This month’s 10 best picks include novels that probe issues such as masculinity, reconciliation, ambition, and remembrance. They span historical eras from 18th-century Venice to 1960s America. Among the nonfiction titles is the story of a wrongly incarcerated man and the Texas legal system that kept him imprisoned for decades.

And a history of bookstores in the United States explores how many of these shops served as centers for social change. The Singer Sisters, by Sarah Seltzer Songwriter Emma Cantor was born into folk music royalty. But Emma’s parents and aunt – music legends since the ’60s – hid a big secret from her.

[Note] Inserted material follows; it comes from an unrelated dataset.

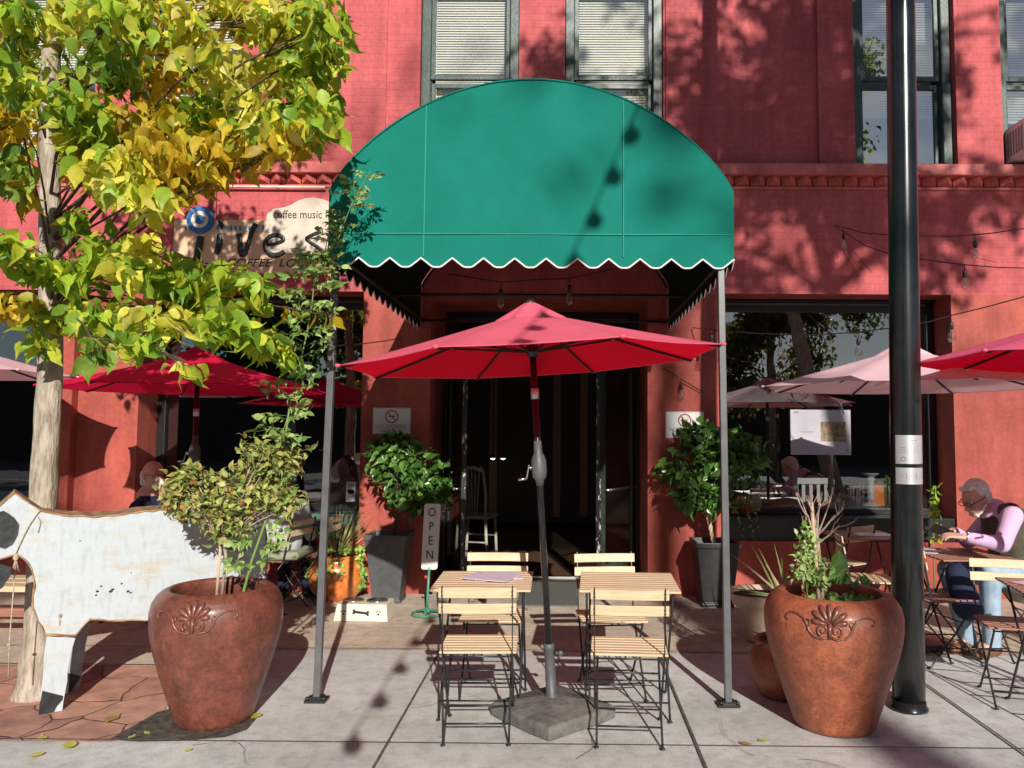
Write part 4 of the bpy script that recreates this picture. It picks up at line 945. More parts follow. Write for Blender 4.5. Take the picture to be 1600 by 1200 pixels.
# terracotta belly pot
g = gnd(1215, 1100); yb_ = g.y+.14; T = thing('belly_pot', 'small round weathered clay pot half hidden behind right clay pot', 'plant pot', (at(1222, 1040, yb_).x, yb_, 0))
mb = MB(); mb.lathe([(.11, 0), (.13, .01), (.165, .06), (.19, .13), (.195, .19), (.18, .25), (.155, .29), (.15, .31), (.162, .325), (.155, .335), (.14, .33), (.135, .28)], 48, (0, 0, .004)); obj('vessel', mb, M['terra2'], T)
mb = MB(); mb.lathe([(.0001, .29), (.134, .285)], 20); obj('potting_soil', mb, M['soil'], T)
Tp = thing('grassy_plant', 'limp dark grassy plant in small round clay pot', 'plant', T.location+Vector((0, 0, .29))); mb = MB()
for k in range(26):
    a = random.uniform(0, 6.28); blade(mb, (0, 0, 0), (math.cos(a), math.sin(a), random.uniform(.4, 1.4)), random.uniform(.15, .30), .006, random.uniform(.3, .9), [(.06, .10, .03), (.12, .16, .05), (.2, .2, .06)])
leaves(mb, inball(50, (0, 0, .03), (.1, .1, .04)), .03, GS, 'L', .6, 0); obj('foliage', mb, M['leafm'], Tp)
# cream bowl on its side table of gravel with spiky plant
g = gnd(1175, 990); yb_ = at(1175, 960, 5.9).y; T = thing('bowl_planter', 'cream shallow bowl planter behind right clay pot', 'plant pot', (at(1190, 940, yb_).x, yb_, 0))
zt = at(1190, 926, yb_).z
mb = MB(); mb.lathe([(.10, 0), (.11, .015), (.13, zt*.45), (.22, zt*.8), (.27, zt), (.262, zt+.006), (.25, zt), (.19, zt*.85)], 48, (0, 0, .006)); obj('vessel', mb, M['cream'], T)
mb = MB(); mb.lathe([(.0001, zt-.02), (.235, zt-.022)], 24); obj('potting_soil', mb, M['soil'], T)
Tp = thing('spiky_plant', 'spiky strap leaved plant fanning up behind right clay pot', 'plant', T.location+Vector((.12, -.08, zt-.02))); mb = MB()
for (x, y) in ((1152, 863), (1180, 851), (1190, 855), (1212, 848), (1232, 880), (1242, 892), (1140, 915), (1222, 870), (1200, 880), (1245, 905), (1165, 925)):
    e = at(x, y, yb_-.1); p = Vector(Tp.location)+Vector((random.uniform(-.02, .05), 0, 0)); d = e-p
    blade(mb, p-Vector(Tp.location), d, d.length, .009, .02, [(.30, .32, .12), (.45, .40, .24), (.22, .28, .08)])
obj('foliage', mb, M['leafm'], Tp)

# ================================================================== tall square planters with shrubs
def planter(label, cx, w0, w1, h, m, group=None):
    t = thing('square_planter', label, 'plant pot', cx, 0, group); mb = MB()
    def ring(w_, z): return [(-w_, -w_, z), (w_, -w_, z), (w_, w_, z), (-w_, w_, z)]
    L = [ring(w0, 0), ring(w0, .03), ring(w0-.012, .035), ring(w1-.012, h-.05), ring(w1, h-.045), ring(w1+.003, h), ring(w1-.02, h), ring(w1-.03, h-.08)]
    vs = [v for r_ in L for v in r_]; fs = []
    for i in range(len(L)-1):
        for k in range(4): a = i*4+k; b_ = i*4+(k+1) % 4; fs.append((a, b_, b_+4, a+4))
    mb.add(vs, fs); obj('vessel', mb, m, t, False, [BEV(.005)])
    s = MB(); s.add([(-w1+.03, -w1+.03, h-.06), (w1-.03, -w1+.03, h-.06), (w1-.03, w1-.03, h-.06), (-w1+.03, w1-.03, h-.06)], [(0, 1, 2, 3)]); obj('potting_soil', s, M['soil'], t)
    return t
g = gnd(608, 944); yp = min(g.y+.14, YW-.24); xl = at(608, 900, yp).x; hL = at(608, 838, yp-.2).z
planter('tapered grey plastic planter left of the open doors', (xl, yp, .006), .135, .195, hL, M['plasticg'])
g2 = gnd(1118, 950); yp2 = g2.y+.14; xr_ = at(1117, 900, yp2).x; hR = at(1117, 850, yp2-.2).z
planter('tapered black plastic planter right of the open doors', (xr_, yp2, .006), .145, .20, hR, M['plastic'])
def ficus(label, base, tb_, hs, n, size, cols):
    t = thing('potted_shrub', label, 'shrub', base, 0); mb = MB(); lf = MB(); b = Vector(base); tp = Vector(tb_)
    for ph in (0, 2.1, 4.2):
        pts = []
        for i in range(25): q = i/24; a = ph+q*14; pts.append(b.lerp(tp, q)+Vector((math.cos(a)*.012, math.sin(a)*.012, 0)))
        mb.tube(pts, .011, 7)
    for c, r_ in hs:
        c = Vector(c)
        for k in range(10):
            e = Vector(inball(1, c, [q*.85 for q in r_], .7)[0]); mb.tube([tp, tp.lerp(e, .5)+Vector((0, 0, .02)), e], [.006, .004, .0015], 5); leaves(lf, inball(14, e, (.09, .08, .08), .6), size, cols, 'L', .55, .25, 1, None, .35, [tuple(c)])
        leaves(lf, inball(n, c, r_, .4), size, cols, 'L', .55, .25, 1, None, .35, [tuple(c)])
    obj('braided_stem', mb, M['stake'] if base[0] > 0 else M['twig'], t, True); obj('foliage', lf, M['leafg'], t, True)
FG = [(.05, .13, .02), (.08, .19, .03), (.035, .09, .015), (.12, .25, .05), (.15, .28, .07)]
ficus('glossy green shrub with twisted dark stem left of the doors', (xl+.02, yp, hL-.06), at(625, 790, yp),
      [(at(640, 735, yp-.05), (.40, .26, .24)), (at(655, 775, yp), (.28, .22, .15)), (at(615, 700, yp-.05), (.22, .18, .12))], 210, .105, FG)
ficus('bushy glossy shrub with braided pale stem right of the doors', (xr_, yp2, hR-.06), at(1105, 800, yp2),
      [(at(1098, 725, yp2-.05), (.40, .26, .30)), (at(1150, 715, yp2), (.28, .22, .24)), (at(1095, 775, yp2), (.25, .2, .14)), (at(1100, 685, yp2), (.22, .2, .13))], 240, .10, FG)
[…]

Is reconciliation possible? Seltzer’s debut novel ends on a high note that will leave readers whistling. Burn, by Peter Heller Storey and Jess are on a hunting trip in Maine when secessionists in the state spark a civil war. Peter Heller’s page-turners, typically set in the wild, peek beneath the hood of rugged masculinity.

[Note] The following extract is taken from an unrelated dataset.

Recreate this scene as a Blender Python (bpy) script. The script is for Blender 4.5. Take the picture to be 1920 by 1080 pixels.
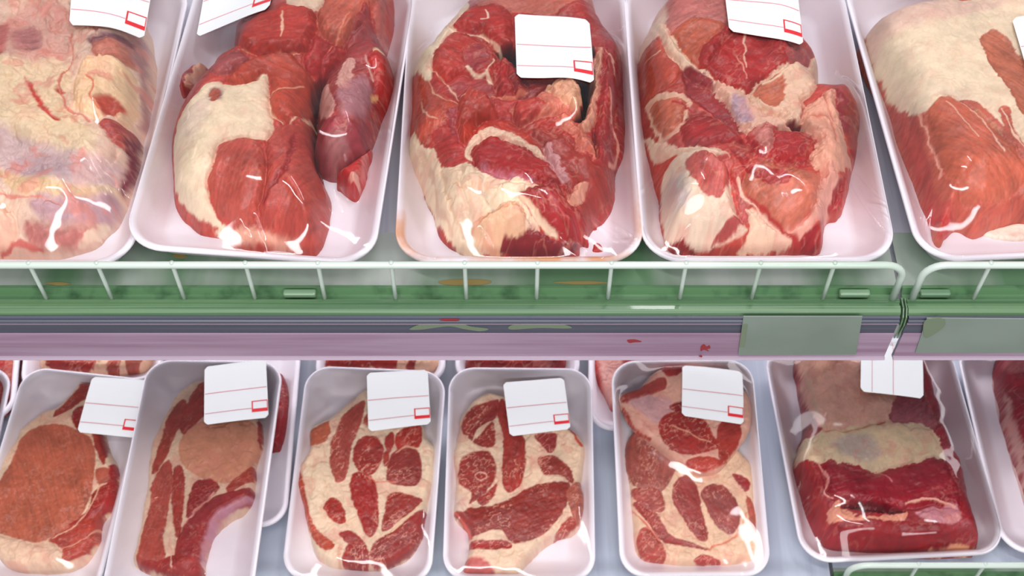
import bpy, math, random
import numpy as np
from mathutils import Matrix, Vector

# ---------------------------------------------------------------- camera, world, lamps
for o in list(bpy.data.objects): bpy.data.objects.remove(o)
SC = bpy.context.scene
COL = SC.collection
F = 2490.0                       # focal length in pixels of the 1920 px frame
PITCH = math.radians(55.0)       # looking down into the case
CAM = np.array([0.0, 0.0, 0.81]) # eye, 0.81 m above the upper shelf deck (z = 0)
cd = bpy.data.cameras.new('camera'); cam = bpy.data.objects.new('camera', cd); COL.objects.link(cam)
cam.location = CAM; cam.rotation_euler = (math.pi/2 - PITCH, 0, 0)
cd.sensor_width = 36; cd.lens = F/1920*36; cd.clip_start = 0.05
cd.dof.use_dof = True; cd.dof.focus_distance = 0.945; cd.dof.aperture_fstop = 13
SC.camera = cam
SC.view_settings.view_transform = 'Standard'; SC.view_settings.look = 'None'
SC.view_settings.gamma = 1; SC.view_settings.use_curve_mapping = False
SC.view_settings.exposure = -0.17
w = bpy.data.worlds.new('store_light'); SC.world = w; w.use_nodes = True
bg = w.node_tree.nodes['Background']; bg.inputs[0].default_value = (1.0, 0.975, 1.0, 1); bg.inputs[1].default_value = 0.70

def area(name, loc, aim, sx, sy, power, col):
    l = bpy.data.lights.new(name, 'AREA'); l.shape = 'RECTANGLE'; l.size = sx; l.size_y = sy; l.energy = power; l.color = col
    o = bpy.data.objects.new(name, l); COL.objects.link(o); o.location = loc
    o.rotation_euler = (Vector(aim)-Vector(loc)).to_track_quat('-Z', 'Y').to_euler()
    return o
area('ceiling_or_fill_lamp', (-0.25, 0.05, 2.3), (0, 0.6, 0), 1.5, 0.12, 24, (1, 0.98, 0.98))
area('ceiling_or_fill_lamp', (0.55, 0.95, 2.1), (0, 0.7, 0), 1.2, 0.10, 13, (1, 0.97, 1))
area('ceiling_or_fill_lamp', (0.1, -1.15, 1.45), (0, 0.55, -0.3), 1.8, 0.35, 31, (1, 0.98, 1))  # low fill lamp added behind the camera to brighten the lower shelf
area('lower_shelf_fill', (0.0, 0.94, -0.03), (0.0, 0.62, -0.30), 2.2, 0.10, 6.5, (1, 0.96, 1.0))  # unseen fill added under the upper shelf to brighten the lower trays

# ---------------------------------------------------------------- maths helpers
CP, SP = math.cos(PITCH), math.sin(PITCH)
def ray(u, v):
    a, b = u-960.0, 540.0-v
    return np.array([a, CP*F + SP*b, -SP*F + CP*b])
def on_z(u, v, z):
    d = ray(u, v); t = (z-CAM[2])/d[2]; return CAM + d*t
def on_y(u, v, y):
    d = ray(u, v); t = (y-CAM[1])/d[1]; return CAM + d*t
def lin(c):
    c = np.asarray(c, float)/255.0
    return np.where(c <= 0.04045, c/12.92, ((c+0.055)/1.055)**2.4)

class Noise:
    def __init__(s, seed): s.t = np.random.RandomState(seed).rand(256, 256)*2-1
    def __call__(s, x, y):
        xi = np.floor(x).astype(int); yi = np.floor(y).astype(int); fx = x-xi; fy = y-yi
        fx = fx*fx*fx*(fx*(fx*6-15)+10); fy = fy*fy*fy*(fy*(fy*6-15)+10)
        T = s.t; a = T[xi & 255, yi & 255]; b = T[(xi+1) & 255, yi & 255]; c = T[xi & 255, (yi+1) & 255]; d = T[(xi+1) & 255, (yi+1) & 255]
        return (a*(1-fx)+b*fx)*(1-fy)+(c*(1-fx)+d*fx)*fy
    def fbm(s, x, y, n=4):
        r = 0; a = 1.0; t = 0
        for i in range(n):
            r = r + a*s(x*2**i+i*17.3, y*2**i+i*9.1); t += a; a *= 0.5
        return r/t
def sstep(x, a, b):
    t = np.clip((x-a)/(b-a), 0, 1); return t*t*(3-2*t)

def spline(P, n=8):
    """closed Catmull-Rom through the points"""
    P = np.asarray(P, float); m = len(P); out = []
    for i in range(m):
        p0, p1, p2, p3 = P[i-1], P[i], P[(i+1) % m], P[(i+2) % m]
        for k in range(n):
            t = k/n
            out.append(0.5*((2*p1)+(-p0+p2)*t+(2*p0-5*p1+4*p2-p3)*t*t+(-p0+3*p1-3*p2+p3)*t**3))
    return np.array(out)
def open_spline(P, n=6):
    P = np.asarray(P, float); P = np.vstack([2*P[0]-P[1], P, 2*P[-1]-P[-2]]); out = []
    for i in range(1, len(P)-2):
        p0, p1, p2, p3 = P[i-1], P[i], P[i+1], P[i+2]
        for k in range(n):
            t = k/n; out.append(0.5*((2*p1)+(-p0+p2)*t+(2*p0-5*p1+4*p2-p3)*t*t+(-p0+3*p1-3*p2+p3)*t**3))
    out.append(P[-2]); return np.array(out)
def seg_dist(X, Y, P, closed, nearest=False):
    best = np.full(X.shape, 1e9); nx = np.zeros(X.shape); ny = np.zeros(X.shape); tt = np.zeros(X.shape)
    n = len(P); rng = range(n) if closed else range(n-1)
    for i in rng:
        a = P[i]; b = P[(i+1) % n]; dx, dy = b-a; L = dx*dx+dy*dy+1e-18
        t = np.clip(((X-a[0])*dx+(Y-a[1])*dy)/L, 0, 1); qx = a[0]+t*dx; qy = a[1]+t*dy
        d = (X-qx)**2+(Y-qy)**2; m = d < best; best = np.where(m, d, best)
        tt = np.where(m, (i+t)/n, tt)
        if nearest: nx = np.where(m, qx, nx); ny = np.where(m, qy, ny)
    return (np.sqrt(best), nx, ny) if nearest else (np.sqrt(best), tt)
def inside(X, Y, P):
    r = np.zeros(X.shape, bool); n = len(P)
    for i in range(n):
        ax, ay = P[i]; bx, by = P[(i+1) % n]
        if ay == by: continue
        c = ((ay > Y) != (by > Y)) & (X < (bx-ax)*(Y-ay)/(by-ay)+ax); r ^= c
    return r
def sdf(X, Y, P):
    """signed distance, positive inside; only worked out near the shape"""
    pad = 0.006; m = (X > P[:, 0].min()-pad) & (X < P[:, 0].max()+pad) & (Y > P[:, 1].min()-pad) & (Y < P[:, 1].max()+pad)
    out = np.full(X.shape, -0.02)
    if m.any():
        x, y = X[m], Y[m]; d = seg_dist(x, y, P, True)[0]; out[m] = np.where(inside(x, y, P), d, -d)
    return out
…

His complicated heroes fight to uphold human decency. The Instrumentalist, by Harriet Constable How to balance ego and ambition with community and kindness? Harriet Constable gives voice to violin prodigy Anna Maria della Pietà, a real-life musical genius raised in a Venetian orphanage in 1704 and taught by none other than composer Antonio Vivaldi. The city’s shimmering wealth and fetid corruption leap from the page; so, too, does music’s transcendent, radiant power.

Mina’s Matchbox, by Yoko Ogawa, translated by Step.